The idea of paying more taxes has found little support in fast-growing Douglas County, a conservative area between Denver and Colorado Springs.

New developments are sprouting regularly, and prospective home buyers have sometimes offered $100,000 or more in cash over list prices. Now one in five Douglas homeowners is facing a 40 percent spike or more in property taxes, according to the Common Sense Institute, a free-enterprise research organization.

Douglas County officials had proposed lowering the assessments of all single-family homes by $4 million, which would have saved the typical homeowner $223. But a state board rejected that, and the county has since sued the board.

“The citizens of Douglas County have been living on this roller coaster, not knowing what their property taxes look like,” said State Representative Lisa Frizell, a Republican and former county assessor.

Ms. Frizell is a member of the bipartisan tax commission empaneled by Governor Polis. Among its recommendations are allowing the state to intervene if property taxes exceed a specific amount, separating school funding from other funding, and reducing commercial rates.

The legislature has until May 8, when the session adjourns, to codify any proposals as bills.

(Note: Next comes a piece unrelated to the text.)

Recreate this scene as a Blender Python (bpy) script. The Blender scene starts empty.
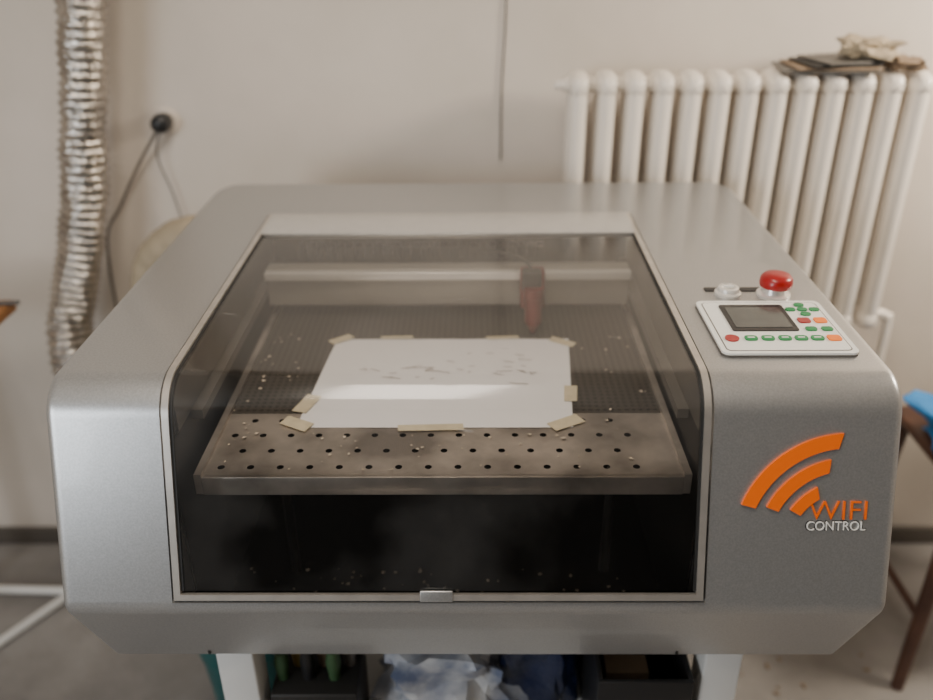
import bpy, bmesh, math, random
from mathutils import Vector, Matrix, noise, Euler
random.seed(4)
CZ = 1.755         # camera height
DZ = 0.055
X0 = -0.005        # machine centre line
C = bpy.context.scene.collection

# ---------------------------------------------------------------- materials
def mat(name, col, rough=0.5, metal=0.0, var=0.0, vscale=8.0, bump=0.0, bscale=60.0, col2=None, coat=0.0):
    m = bpy.data.materials.new(name); m.use_nodes = True
    nt = m.node_tree; b = nt.nodes['Principled BSDF']
    b.inputs['Base Color'].default_value = (*col, 1)
    b.inputs['Roughness'].default_value = rough
    b.inputs['Metallic'].default_value = metal
    b.inputs['Coat Weight'].default_value = coat
    tc = nt.nodes.new('ShaderNodeTexCoord')
    if var > 0 or col2:
        n = nt.nodes.new('ShaderNodeTexNoise'); n.inputs['Scale'].default_value = vscale
        n.inputs['Detail'].default_value = 6
        nt.links.new(tc.outputs['Object'], n.inputs['Vector'])
        r = nt.nodes.new('ShaderNodeValToRGB')
        r.color_ramp.elements[0].position = 0.35; r.color_ramp.elements[1].position = 0.65
        c2 = col2 if col2 else tuple(c*(1-var) for c in col)
        r.color_ramp.elements[0].color = (*c2, 1); r.color_ramp.elements[1].color = (*col, 1)
        nt.links.new(n.outputs['Fac'], r.inputs['Fac'])
        nt.links.new(r.outputs['Color'], b.inputs['Base Color'])
    if bump > 0:
        n2 = nt.nodes.new('ShaderNodeTexNoise'); n2.inputs['Scale'].default_value = bscale
        n2.inputs['Detail'].default_value = 4
        nt.links.new(tc.outputs['Object'], n2.inputs['Vector'])
        bp = nt.nodes.new('ShaderNodeBump'); bp.inputs['Strength'].default_value = bump
        bp.inputs['Distance'].default_value = 0.01
        nt.links.new(n2.outputs['Fac'], bp.inputs['Height'])
        nt.links.new(bp.outputs['Normal'], b.inputs['Normal'])
    return m

M_body = mat('silver_paint', (0.475, 0.475, 0.472), 0.33, 0.72, var=0.16, vscale=400, bump=0.03, bscale=900, coat=0.25)
M_frame = mat('door_trim_silver', (0.62, 0.58, 0.53), 0.3, 0.7, var=0.15, vscale=30)
M_bar = mat('hinge_bar_paint', (0.60, 0.585, 0.56), 0.35, 0.5, var=0.05, vscale=50)
M_gasket = mat('black_gasket', (0.012, 0.012, 0.012), 0.6)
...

One Colorado term that was invoked constantly during a meeting last month was “de-Brucing,” which permits local governments to ask voters to waive TABOR’s spending limits. It is named after former State Representative Douglas Bruce, an anti-tax activist who authored TABOR in the early 1990s, taking inspiration from Proposition 13 in his native California.

“When they say they’re going to de-Bruce, it’s an insult to the voter — it doesn’t hurt my feelings,” said Mr. Bruce, who later spent time in prison for tax evasion and related matters and is now running for Congress. “It’s like saying they want to purge me from the Constitution.”